Phasing Ambition

Everyone who has ever known me will tell you that I am very ambitious. Have been for pretty much all of my life. And that has led to discontent. The whole idea around ambition is, and i speak for myself, you keep lofty goals and you are so driven and motivated that you achieve them. Failure is not a choice. Once a goal is reached, you look for another lofty one. And it goes on. My perspective is that ambition and discontent go hand in hand. 
I have been mostly discontent around my career. I have always wanted something bigger and better. What I have presently, never seemed good enough to me. Or way too easy or I felt like I have conquered that territory, I need to capture something else. I have frowned on people who have seemed content, even my husband. Many a times, he has received unsolicited advice from me on what he should do next. For God's grace, he has only ever ignored my suggestions. But his serenity has always irked and provoked me. His ideals have always been counter intuitive to mine and its good that we both understand the importance of respecting each other's opinions. Otherwise....

I just spent a week at Wall Street, NY for my new job - the Mecca for all ambitious people of the world. Evenings were usually spent sitting on public benches looking at people passing by. As expected, people were working really late and always in a hurry. Suited up, they all looked like models. But there were somethings missing in that whole street- soul and love. It almost seemed like they are enslaved - by the pursuit of more money, by that mortgage on the new house, by the prospects of a promotion or possibly paying the EMI for the recent Ferrari purchase. No one stopped and looked, at anything. There was no savoring of the moment. The present did not really mean anything, it was just a stepping stone to the future aspirations. Then a thought struck me....they are all going to die in another 50 years. All of this will mean nothing. The money that is at the top of the minds, will cease to have any value in their minds. What will they remember from these times? Will they remember anything?

What I have realized is there is a trick to cut the vicious cycle of ambition and discontent. Understanding the realm beyond whats apparent is the trick.

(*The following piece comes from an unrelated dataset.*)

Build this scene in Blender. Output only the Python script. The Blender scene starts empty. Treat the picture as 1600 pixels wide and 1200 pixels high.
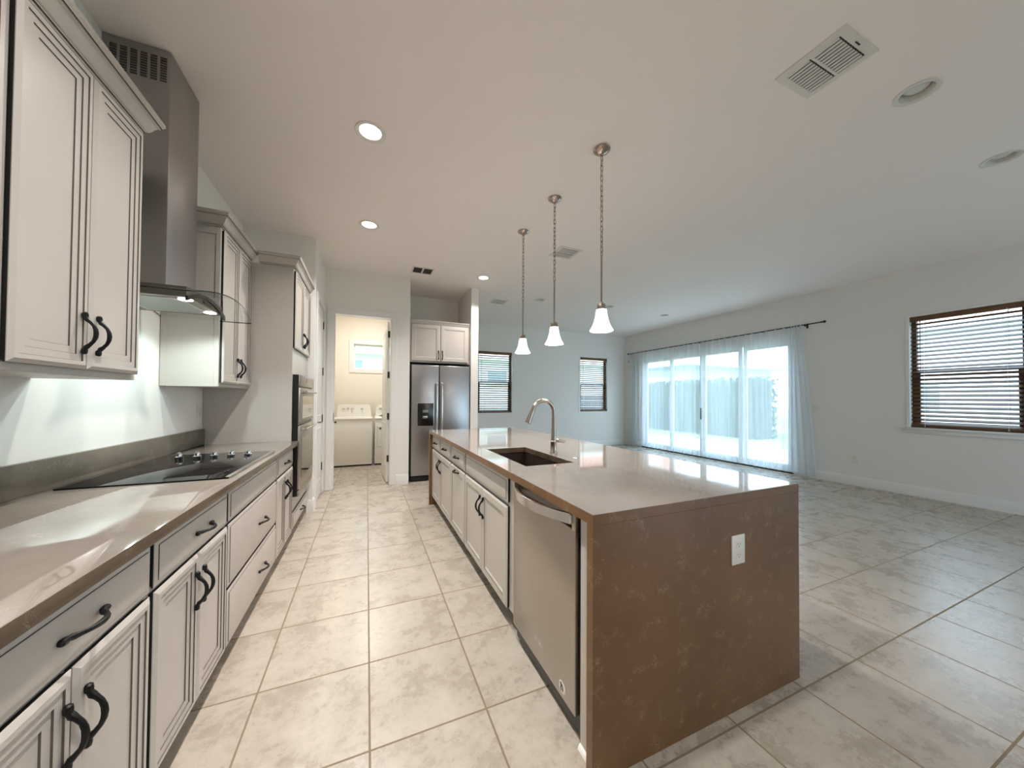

Understanding your true self, beyond the ego and wordily measures - that person, that person can get us out of this rut. And I figured out the hard way. There is still much to learn but what I know for sure, that the supreme thing to pursue is love. There is nothing else. Everything leads to love, if not in the youth, then on the death bed. It comes around and gives us a glimpse. Love is our true self. 

 There is a metamorphosis that's in process in me. I feel it and its only going to consume me. I hope it does.